Most of the useful signal landed in two places. First, a huge number of people independently said the same thing: Gmail’s web UI now feels bloated, slow, and full of product pressure, while paid mail hosts like Fastmail feel fast because they are still trying to be mail software instead of an AI distribution channel. That turned Fastmail into the dominant recommendation, with repeated praise for migration tools, custom domains, aliases,
IMAP and
JMAP support, responsive human support, and a product culture that seems unusually uninterested in upsell theater. Second, people were blunt that Google is not pushing these features because users demanded them. The more credible read is internal incentives. Teams need AI usage numbers, and bundling desirable older features with unwanted AI is an easy way to manufacture adoption.
There was still real nuance. Several commenters pointed out that many of the worst Gmail behaviors can be turned off by disabling “smart features,” though that also kills the Primary, Promotions, Social, and Updates tabs that some users consider indispensable.
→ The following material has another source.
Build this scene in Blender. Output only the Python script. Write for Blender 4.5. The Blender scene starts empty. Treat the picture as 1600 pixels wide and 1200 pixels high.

Others said they never see the AI prompts at all because they refused those settings early, or because they avoid the web UI and use IMAP clients instead. A smaller but important thread defended AI-assisted writing for people who are non-native English speakers, dyslexic, unusually direct, or working in legal and bureaucratic contexts where tone and formality matter more than personal voice. That did not change the main conclusion. The consensus was that optional assistance is fine, but Gmail crossed the line by making low-quality AI feel ambient, hard to refuse, and entangled with unrelated functionality.
The thread also surfaced two broader shifts. One is strategic: if you keep using an address you do not control, you are building your digital life on a dependency that gets harder to unwind every year. The other is market-driven: Gmail’s original advantages were huge storage, decent webmail, and strong spam filtering, but commenters now described those edges as narrower or gone. Search and automatic category tabs are still Gmail’s strongest lock-in for many users, yet even people who stayed said the product increasingly feels like it is optimized for KPIs, not correspondence.